Enquanto isso, as respectivas vítimas desses assassinos confessos driblavam a dominação dentro do mesmo campo social que compartilhavam com seus companheiros. Jovens, belas e bem sucedidas profissionalmente, estas mulheres rivalizavam com seus ex-companheiros, ganhando uma autonomia ameaçadora em relação à dominação deles, questionando seu lugar de sujeição. Antes de sua morte, a advogada Vanessa foi até o munícipio de Santo Antonio para encerrar as atividades de um escritório de advocacia que mantinha na região, segundo testemunhas, exatamente por conta das perseguições de seu  ex-namorado, que vivia e trabalhava na região.
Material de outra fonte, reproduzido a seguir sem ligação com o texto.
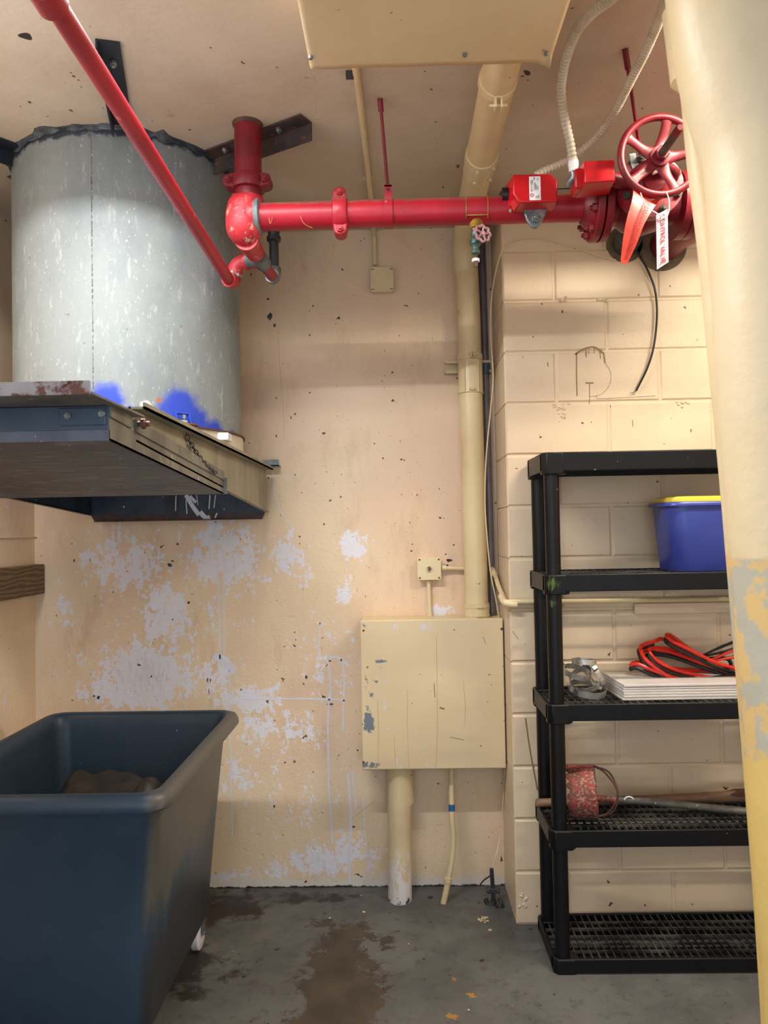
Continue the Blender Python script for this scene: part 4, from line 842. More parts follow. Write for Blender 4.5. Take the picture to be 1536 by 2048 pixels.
obj('hub_joint', MB().lathe(V(hx, jy - .0, run_z), (0, 1, 0), [(0, dR), (.001, dR + .005), (.05, dR + .006), (.054, dR + .002), (.11, dR + .004), (.14, dR)], 36), M['cream_gloss'], ds)
jm = MB()
for q in (.02, .1):
    for a in (-2.2, -1.2): jm.nut(V(hx + (dR + .004) * math.cos(a + .35), jy + q, run_z + (dR + .004) * math.sin(a + .35)), (math.cos(a + .35), 0, math.sin(a + .35)), .007, .007)
obj('clamp_screw', jm, M['cream_gloss'], ds)
cy = atz(1000, 190, run_z - .04).y
ck = obj('ceiling_clamp', MB().lathe(V(hx2.x, cy - .013, run_z), (0, 1, 0), [(0, dR + .001), (.001, dR + .004), (.026, dR + .004), (.027, dR + .001)], 36), M['cream_gloss'], ds)
for s_ in (-1, 1): obj('clamp_ear', MB().box((hx2.x + s_ * .008 - .0025, cy - .013, run_z - dR - .03), (hx2.x + s_ * .008 + .0025, cy + .013, run_z - dR + .002)), M['cream_gloss'], ck)
obj('clamp_bolt', MB().cyl((hx2.x - .025, cy, run_z - dR - .02), (hx2.x + .025, cy, run_z - dR - .02), .004, 8), M['cream_gloss'], ck)
# shield coupling and clamp at mid height
zA, zB = at(940, 788, DY).z, at(940, 722, DY).z; mx = at(941, 760, DY).x
sl = obj('shield_coupling', MB().lathe(V(mx, DY, zA), (0, 0, 1), [(0, dR), (.001, dR + .006), (.004, dR + .006), (.005, dR + .003), (zB - zA - .006, dR + .003), (zB - zA - .005, dR + .006), (zB - zA - .001, dR + .006), (zB - zA, dR)], 36), M['cream_gloss'], ds)
m = MB()
for zq in (zA + .012, zB - .02): m.lathe(V(mx - .012, DY - dR - .006, zq), (1, 0, 0), [(0, .006), (.022, .006), (.024, .004)], 8)
m.ribbon([V(mx - .03, DY - dR + .004, zA + .003), V(mx - .03, DY - dR + .004, zB - .003)], .003, .004, (0, -1, 0)); m.ribbon([V(mx + .028, DY - dR + .004, zA + .003), V(mx + .028, DY - dR + .004, zB - .003)], .003, .004, (0, -1, 0))
obj('screw_housing', m, M['cream_gloss'], sl)
zk = at(940, 716, DY).z
pk = obj('pipe_clamp', MB().lathe(V(mx, DY, zk - .011), (0, 0, 1), [(0, dR), (.0, dR + .004), (.024, dR + .004), (.024, dR)], 36), M['cream_gloss'], ds)
m = MB()
for s_ in (-1, 1): m.box((mx + .004 + s_ * .006 - .002, DY - dR - .024, zk - .011), (mx + .004 + s_ * .006 + .002, DY - dR, zk + .013))
m.cyl((mx - .012, DY - dR - .014, zk + .003), (mx + .03, DY - dR - .014, zk + .003), .0035, 8).nut((mx + .013, DY - dR - .014, zk + .003), (1, 0, 0), .007, .006)
obj('clamp_bolt', m, M['cream_gloss'], pk)
# strut channel behind pipe
a, b = at(890, 723, 3.25), at(982, 745, 3.25)
m = MB().box((a.x, 3.24, b.z), (b.x, YB - .001, b.z + .004)).box((a.x, 3.24, a.z - .004), (b.x, YB - .001, a.z)).box((a.x, YB - .006, b.z), (b.x, YB - .001, a.z)).box((a.x, 3.24, b.z + .004), (b.x, 3.243, b.z + .011)).box((a.x, 3.24, a.z - .011), (b.x, 3.243, a.z - .004))
obj('strut_channel', m, M['cream_gloss'], ds)
# no-hub coupling above cabinet
zA = 1.165; nb = obj('no_hub_coupling', MB().lathe(V(bt.x, DY, zA), (0, 0, 1), [(0, dR), (0, dR + .004), (.062, dR + .004), (.062, dR)], 36), M['cream_gloss'], ds)
for q in (.012, .048): obj('clamp_band', MB().lathe(V(bt.x, DY, zA + q - .005), (0, 0, 1), [(0, dR + .004), (.001, dR + .006), (.009, dR + .006), (.01, dR + .004)], 36).lathe(V(bt.x - .006, DY - dR - .006, zA + q), (1, 0, 0), [(0, .005), (.02, .005), (.022, .004)], 8), M['cream_gloss'], nb)
# grey conduit in the corner
g = at(974, 900, 3.25); gx = g.x
gc_ = thing('corner_conduit', 'bare grey vertical conduit in the corner behind the drain pipe', 'conduit', (gx, 3.255, 1.16))
obj('pipe', MB().tube([V(gx + .008, 3.258, 1.16), V(gx, 3.258, 2.3), V(gx - .005, 3.258, ZC)], .017, 20), M['grey_cond'], gc_)
obj('coupling', MB().cyl(V(gx + .002, 3.255, at(973, 748, 3.25).z), V(gx + .002, 3.255, at(973, 728, 3.25).z), .021, 20), M['steel_blue'], gc_)

# ------------------------------------------------------------------ junction boxes and conduits
def jbox(name, label, px0, py0, px1, py1, knob):
    a, b = at(px0, py0, 3.245), at(px1, py1, 3.245)
    j = thing(name, label, 'electrical box', ((a.x + b.x) / 2, YB, b.z)); r = .008
    def rrect(x0, x1, z0, z1, r):
        out = []
        for cx, cz, s0 in ((x1 - r, z1 - r, 0), (x0 + r, z1 - r, 1), (x0 + r, z0 + r, 2), (x1 - r, z0 + r, 3)):
            for k in range(5): q = (s0 + k / 4) * math.pi / 2; out.append((cx + r * math.cos(q), cz + r * math.sin(q)))
        return out
    P = rrect(a.x + .003, b.x - .003, b.z + .003, a.z - .003, r); obj('body', MB().prism([V(x, 3.25, z_) for x, z_ in P], (0, YB - 3.25, 0)), M['cream_gloss'], j, bevel=.002)
    P = rrect(a.x, b.x, b.z, a.z, r); cv = obj('cover', MB().prism([V(x, 3.244, z_) for x, z_ in P], (0, .006, 0)), M['cream_gloss'], j, bevel=.002)
    m = MB()
    for sx, sz in ((.1, .1), (.9, .1), (.1, .9), (.9, .9)):
        q = V(a.x + (b.x - a.x) * sx, 3.244, b.z + (a.z - b.z) * sz); obj('screw', MB().lathe(q, (0, -1, 0), [(-.001, .004), (.0015, .004), (.0025, .002)], 10) if knob else MB().box(q + V(-.006, -.001, -.0015), q + V(.006, .001, .0015), None), M['rust'] if knob else M['ink_black'], cv)
    if knob:
        c0 = (a + b) / 2; obj('round_cover', MB().lathe(V(c0.x, 3.2435, c0.z), (0, -1, 0), [(-.001, .0165), (.0015, .0165), (.0025, .0145), (.002, .0135)], 28), M['cream_gloss'], j)
        obj('socket', MB().box((c0.x - .006, 3.236, c0.z - .009), (c0.x + .004, 3.243, c0.z + .009)).box((c0.x + .003, 3.238, c0.z - .004), (c0.x + .009, 3.243, c0.z + .003)), M['rust_white'], j)
    return j
jbox('junction_box', 'blank cream square junction box high on the back wall', 740, 534, 788, 583, False)
jbox('outlet_box', 'cream square box with round socket above the cabinet', 834, 1115, 883, 1160, True)
cn = thing('ceiling_conduit', 'slim cream conduit along ceiling and down to the blank junction box', 'conduit', tuple(at(748, 480, 3.26)))
top = [atz(706, 100, ZC - .012), atz(713, 150, ZC - .012), atz(722, 220, ZC - .012), atz(733, 320, ZC - .012), atz(742, 400, ZC - .012)]
y_end = at(749, 500, YB - .012)
pth = top + [V(y_end.x - .002, YB - .035, ZC - .014), V(y_end.x, YB - .013, ZC - .04), V(y_end.x, YB - .013, at(750, 500, YB).z), V(at(750, 533, YB).x, YB - .015, at(750, 533, YB).z)]
obj('tube', MB().tube(spline(pth, .03), .0105, 14), M['cream_gloss'], cn)
zz_ = atz(736, 362, ZC - .012); obj('strap', MB().box(zz_ + V(-.02, -.01, .008), zz_ + V(.02, .01, .0125)), M['cream_gloss'], cn)
zz_ = atz(700, 152, ZC - .012); obj('clip', MB().box(zz_ + V(-.012, -.008, -.006), zz_ + V(.012, .008, .012)), M['dark_pipe'], cn)
c_ = thing('short_conduit', 'short cream conduit from socket box down into the cabinet top', 'conduit', tuple(at(858, 1200, 3.265)))
p, q = at(857, 1161, 3.268), at(860, 1236, 3.268)
obj('tube', MB().cyl(p, q, .0095, 14), M['cream_gloss'], c_); obj('connector', MB().cyl(V(q.x, q.y, q.z + .022), q, .0125, 8).cyl(p, p + V(0, 0, -.012), .0125, 8), M['cream_gloss'], c_)
c_ = thing('corner_run_conduit', 'cream conduit passing behind drain pipe, round the corner and along the blocks', 'conduit', tuple(at(905, 1137, 3.262)))
zr = at(1030, 1209, 2.935).z
pp = [at(884, 1136, 3.262), at(930, 1137, 3.262), at(978, 1138, 3.258), at(988, 1146, 3.22), at(997, 1172, 3.08), at(1008, 1198, 2.96)]
obj('tube', MB().tube(spline(pp, .02), .0095, 14).cyl(at(1012, 1204, 2.935), V(XR - .02, 2.945, zr + .004), .0105, 14), M['cream_gloss'], c_)
obj('elbow_fitting', MB().tube(spline([at(1003, 1192, 2.98), at(1010, 1205, 2.94), at(1022, 1209, 2.935), at(1034, 1209, 2.935)], .006), .0145, 14), M['cream_gloss'], c_)
obj('connector', MB().cyl(pp[0], pp[0] + V(.018, 0, 0), .0125, 10), M['cream_gloss'], c_); obj('coupling', MB().cyl(at(984, 1139, 3.245), at(989, 1149, 3.2), .0125, 12), M['cream_gloss'], c_)
a, b = at(1268, 1207, 2.95), at(1300, 1228, 2.95)
tag(obj('wall_raceway', MB().box((a.x, 2.944, b.z), (XR - .05, PY - .001, a.z)), M['block'], loc=(a.x, 2.95, b.z), bevel=.003), 'flat cream painted strip on the blocks behind the shelf', 'trim strip')

# ------------------------------------------------------------------ wall cabinet
CY = 3.12; a, b, c_, d_ = at(721, 1241, CY), at(1008, 1241, CY), at(726, 1540, CY), at(1016, 1540, CY)
cbx0, cbx1 = -.162, PX - .006; cz0, cz1 = c_.z, a.z
cab = thing('wall_cabinet', 'large square cream metal cabinet with chipped corner on the back wall', 'cabinet', (cbx0, YB, cz0))
obj('body', MB().box((cbx0 + .004, CY + .006, cz0 + .004), (cbx1 - .002, YB, cz1 - .003)), M['cream_pipe'], cab, bevel=.002)
chip = blobs([(736, 1440, 16, 42, .85), (740, 1530, 34, 10, .72), (732, 1360, 10, 60, .55), (758, 1323, 16, 4, .9), (752, 1362, 8, 6, .85), (742, 1392, 12, 14, .7), (728, 1250, 6, 6, .7), (1004, 1258, 4, 4, .85), (1015, 1530, 4, 12, .6)], lambda x, y: at(x, y, CY))
pl_ = blobs([(785, 1255, 24, 12, .62), (850, 1252, 14, 12, .68), (830, 1485, 28, 24, .64), (800, 1530, 14, 26, .66), (770, 1400, 22, 80, .5), (780, 1460, 16, 14, .6), (855, 1530, 10, 24, .55), (760, 1350, 24, 30, .45)], lambda x, y: at(x, y, CY))
cov = grid('cover', M['cab'], lambda U, Vv: (cbx0 + U * (cbx1 - cbx0), np.full_like(U, CY), cz0 + Vv * (cz1 - cz0)), 120, 120, {'chip': lambda X, Y, Z: fieldsum(chip, X, Z, 0, 2), 'peel': lambda X, Y, Z: fieldsum(pl_, X, Z, 0, 2)})
for vtx in cov.data.vertices: vtx.co -= cab.location
cov.parent = cab
so = cov.modifiers.new('solid', 'SOLIDIFY'); so.thickness = .004; so.offset = -1
for px, py in ((727, 1261), (1003, 1258), (727, 1524), (1013, 1523)): obj('screw', MB().lathe(at(px, py, CY - .001), (0, -1, 0), [(0, .0045), (.002, .004), (.003, .002)], 10), M['rust'], cov) if False else obj('screw', MB().lathe(at(px, py, CY), (0, -1, 0), [(-.001, .0045), (.002, .004), (.003, .002)], 10), M['rust'], cab)
for pts in ([(873, 1270), (874, 1350), (875, 1450), (872, 1540)], [(815, 1380), (815, 1460), (818, 1540)], [(926, 1362), (930, 1400), (930, 1450)], [(788, 1470), (792, 1540)], [(755, 1400), (757, 1460), (756, 1540)]):
    obj('stain_run', MB().ribbon(spline([at(x, y, CY - .0003) for x, y in pts], .02), .0018, .0004, (0, -1, 0)), M['stain'], cab)
for pts, w in (([(868, 1366), (870, 1395)], .003), ([(879, 1415), (889, 1418)], .006), ([(900, 1474), (928, 1480)], .002), ([(966, 1273), (972, 1288)], .002)):
    obj('scratch', MB().ribbon([at(x, y, CY - .0003) for x, y in pts], w, .0004, (0, -1, 0)), M['ochre_mark'], cab)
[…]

Se o "homem era a norma", como apregoava a teoria de Bourdieu, a conduta da mulher infratora que não segue seu homem poderia ser punida até mesmo com a morte, como fez com Vanessa o seu carrasco; alguém que de protetor passou a figura de supremo repressor, aplicador de sua pena fatal.


Agora, aguarda-se a definição da Justiça, com os dois principais suspeitos de dois crimes bárbaros presos, até ulterior determinação judicial. Somo-me à família de Vanessa, orando a Deus por sua família e que lhes dê o devido conforto, consolo e acolhimento, dainte de fato tão triste e desesperador. Que as famílias das vítimas, de Vanessa Ricarda ou de Reeva Steenkamp sejam saciadas, ao menos, num sentimento: o de JUSTIÇA. QUE A JUSTIÇA SEJA FEITA!